Scan the entries below and extract each line with the word "wide" in it.
-- LISTING start --
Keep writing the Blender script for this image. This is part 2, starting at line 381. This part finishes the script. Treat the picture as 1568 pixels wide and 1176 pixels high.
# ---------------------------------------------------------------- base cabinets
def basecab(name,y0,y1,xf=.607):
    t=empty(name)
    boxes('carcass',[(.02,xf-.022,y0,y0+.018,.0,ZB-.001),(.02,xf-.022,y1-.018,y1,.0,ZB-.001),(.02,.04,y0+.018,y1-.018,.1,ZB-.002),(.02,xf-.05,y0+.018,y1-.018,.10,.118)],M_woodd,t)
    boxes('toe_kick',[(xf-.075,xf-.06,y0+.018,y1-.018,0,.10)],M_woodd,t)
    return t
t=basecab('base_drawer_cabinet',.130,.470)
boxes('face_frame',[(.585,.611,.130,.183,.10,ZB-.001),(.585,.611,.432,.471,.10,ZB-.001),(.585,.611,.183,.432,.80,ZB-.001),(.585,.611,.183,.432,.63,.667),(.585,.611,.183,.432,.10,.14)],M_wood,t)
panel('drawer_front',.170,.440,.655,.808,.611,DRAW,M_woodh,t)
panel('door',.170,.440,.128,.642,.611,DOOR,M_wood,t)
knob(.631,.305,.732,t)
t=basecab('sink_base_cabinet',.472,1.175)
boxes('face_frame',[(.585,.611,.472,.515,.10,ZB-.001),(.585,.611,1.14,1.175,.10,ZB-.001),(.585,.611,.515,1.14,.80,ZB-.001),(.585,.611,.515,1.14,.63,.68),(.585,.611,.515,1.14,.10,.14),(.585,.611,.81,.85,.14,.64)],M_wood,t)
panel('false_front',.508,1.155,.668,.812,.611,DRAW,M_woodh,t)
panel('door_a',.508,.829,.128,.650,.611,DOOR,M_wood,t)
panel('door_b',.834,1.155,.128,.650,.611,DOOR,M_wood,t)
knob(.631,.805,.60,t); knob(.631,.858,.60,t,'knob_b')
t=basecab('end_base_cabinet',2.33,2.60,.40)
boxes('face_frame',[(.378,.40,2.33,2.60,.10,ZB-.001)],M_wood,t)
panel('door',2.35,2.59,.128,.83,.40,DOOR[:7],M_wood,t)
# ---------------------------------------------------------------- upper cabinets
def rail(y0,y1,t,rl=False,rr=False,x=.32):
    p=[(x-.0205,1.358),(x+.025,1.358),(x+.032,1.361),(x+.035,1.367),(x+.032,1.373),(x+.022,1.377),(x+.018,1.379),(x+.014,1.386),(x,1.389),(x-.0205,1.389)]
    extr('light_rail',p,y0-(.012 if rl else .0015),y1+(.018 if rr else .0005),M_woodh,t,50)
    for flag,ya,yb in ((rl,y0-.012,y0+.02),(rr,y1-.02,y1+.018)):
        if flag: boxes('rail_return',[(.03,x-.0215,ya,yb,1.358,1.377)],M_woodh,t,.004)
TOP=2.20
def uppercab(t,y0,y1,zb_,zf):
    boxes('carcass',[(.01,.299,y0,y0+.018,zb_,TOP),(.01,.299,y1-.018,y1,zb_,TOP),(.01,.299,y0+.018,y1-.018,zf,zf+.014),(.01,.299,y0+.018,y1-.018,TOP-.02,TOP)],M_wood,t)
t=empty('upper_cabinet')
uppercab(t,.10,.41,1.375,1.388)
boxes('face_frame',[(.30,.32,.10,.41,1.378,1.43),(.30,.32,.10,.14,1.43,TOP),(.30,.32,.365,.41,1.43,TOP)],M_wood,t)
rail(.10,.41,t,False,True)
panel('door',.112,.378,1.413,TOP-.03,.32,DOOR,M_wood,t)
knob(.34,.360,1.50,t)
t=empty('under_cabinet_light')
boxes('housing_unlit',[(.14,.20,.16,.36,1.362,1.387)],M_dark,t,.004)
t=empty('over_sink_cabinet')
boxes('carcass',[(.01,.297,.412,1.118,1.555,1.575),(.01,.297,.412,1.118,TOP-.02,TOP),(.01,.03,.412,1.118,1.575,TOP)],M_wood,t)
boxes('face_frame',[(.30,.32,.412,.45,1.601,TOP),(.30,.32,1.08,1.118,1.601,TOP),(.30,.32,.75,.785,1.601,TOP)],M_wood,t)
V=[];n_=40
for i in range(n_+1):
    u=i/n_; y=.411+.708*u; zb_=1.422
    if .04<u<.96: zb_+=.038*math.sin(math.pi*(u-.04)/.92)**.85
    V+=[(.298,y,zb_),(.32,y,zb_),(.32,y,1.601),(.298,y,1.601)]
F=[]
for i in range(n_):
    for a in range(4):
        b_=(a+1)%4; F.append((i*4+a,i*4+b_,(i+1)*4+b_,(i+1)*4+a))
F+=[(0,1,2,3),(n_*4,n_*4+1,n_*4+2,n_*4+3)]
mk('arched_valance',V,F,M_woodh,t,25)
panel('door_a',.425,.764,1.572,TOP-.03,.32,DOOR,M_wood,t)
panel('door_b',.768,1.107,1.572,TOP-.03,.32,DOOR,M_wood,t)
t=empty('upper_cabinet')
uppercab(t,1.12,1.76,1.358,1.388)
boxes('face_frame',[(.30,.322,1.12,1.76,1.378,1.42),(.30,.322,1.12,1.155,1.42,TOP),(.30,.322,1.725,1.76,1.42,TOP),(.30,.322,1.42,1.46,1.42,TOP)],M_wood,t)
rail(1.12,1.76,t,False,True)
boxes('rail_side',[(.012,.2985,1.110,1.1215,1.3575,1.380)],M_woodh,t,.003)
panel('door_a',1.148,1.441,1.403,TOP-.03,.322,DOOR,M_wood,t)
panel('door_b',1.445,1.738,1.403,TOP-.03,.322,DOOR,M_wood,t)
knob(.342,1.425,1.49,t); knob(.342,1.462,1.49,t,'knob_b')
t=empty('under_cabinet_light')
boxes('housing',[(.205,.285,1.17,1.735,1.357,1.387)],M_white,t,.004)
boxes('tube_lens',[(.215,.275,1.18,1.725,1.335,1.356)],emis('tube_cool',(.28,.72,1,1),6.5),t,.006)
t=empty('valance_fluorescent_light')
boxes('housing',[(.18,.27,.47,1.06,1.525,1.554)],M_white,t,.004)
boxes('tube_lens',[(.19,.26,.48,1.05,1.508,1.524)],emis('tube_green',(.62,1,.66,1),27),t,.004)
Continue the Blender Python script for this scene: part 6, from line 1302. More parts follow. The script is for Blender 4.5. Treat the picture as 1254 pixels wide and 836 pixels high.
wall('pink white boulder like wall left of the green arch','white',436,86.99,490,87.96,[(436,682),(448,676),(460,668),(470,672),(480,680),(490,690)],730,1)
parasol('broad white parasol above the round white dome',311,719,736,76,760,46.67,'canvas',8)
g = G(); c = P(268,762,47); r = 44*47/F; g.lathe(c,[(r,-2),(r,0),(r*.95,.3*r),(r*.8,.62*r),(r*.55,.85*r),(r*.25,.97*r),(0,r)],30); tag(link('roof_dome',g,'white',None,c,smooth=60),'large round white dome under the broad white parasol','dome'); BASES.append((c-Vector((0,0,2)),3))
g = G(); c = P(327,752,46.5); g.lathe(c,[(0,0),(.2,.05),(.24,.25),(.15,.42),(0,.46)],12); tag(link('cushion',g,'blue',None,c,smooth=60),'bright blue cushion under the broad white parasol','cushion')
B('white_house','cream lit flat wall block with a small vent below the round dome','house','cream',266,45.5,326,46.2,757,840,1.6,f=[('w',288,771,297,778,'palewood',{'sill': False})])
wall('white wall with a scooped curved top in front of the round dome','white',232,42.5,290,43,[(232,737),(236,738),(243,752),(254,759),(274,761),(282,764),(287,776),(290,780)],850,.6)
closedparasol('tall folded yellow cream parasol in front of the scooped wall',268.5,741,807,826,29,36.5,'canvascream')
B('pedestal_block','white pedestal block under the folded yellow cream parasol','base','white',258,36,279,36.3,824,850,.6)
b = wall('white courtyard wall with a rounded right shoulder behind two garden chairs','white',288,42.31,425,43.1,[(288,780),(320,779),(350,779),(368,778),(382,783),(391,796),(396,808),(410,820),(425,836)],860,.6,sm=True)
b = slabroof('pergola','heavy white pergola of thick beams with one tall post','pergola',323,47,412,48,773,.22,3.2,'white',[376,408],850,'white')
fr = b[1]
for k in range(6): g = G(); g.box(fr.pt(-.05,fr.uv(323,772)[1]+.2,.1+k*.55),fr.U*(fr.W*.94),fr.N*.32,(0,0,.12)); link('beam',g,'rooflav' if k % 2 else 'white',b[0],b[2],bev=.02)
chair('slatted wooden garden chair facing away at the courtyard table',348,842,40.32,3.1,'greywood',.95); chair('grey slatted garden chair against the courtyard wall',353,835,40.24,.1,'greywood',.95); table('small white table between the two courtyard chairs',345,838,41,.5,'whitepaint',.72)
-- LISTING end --
◆ EXERCISE SOLUTION:
Keep writing the Blender script for this image. This is part 2, starting at line 381. This part finishes the script. Treat the picture as 1568 pixels wide and 1176 pixels high.
Continue the Blender Python script for this scene: part 6, from line 1302. More parts follow. The script is for Blender 4.5. Treat the picture as 1254 pixels wide and 836 pixels high.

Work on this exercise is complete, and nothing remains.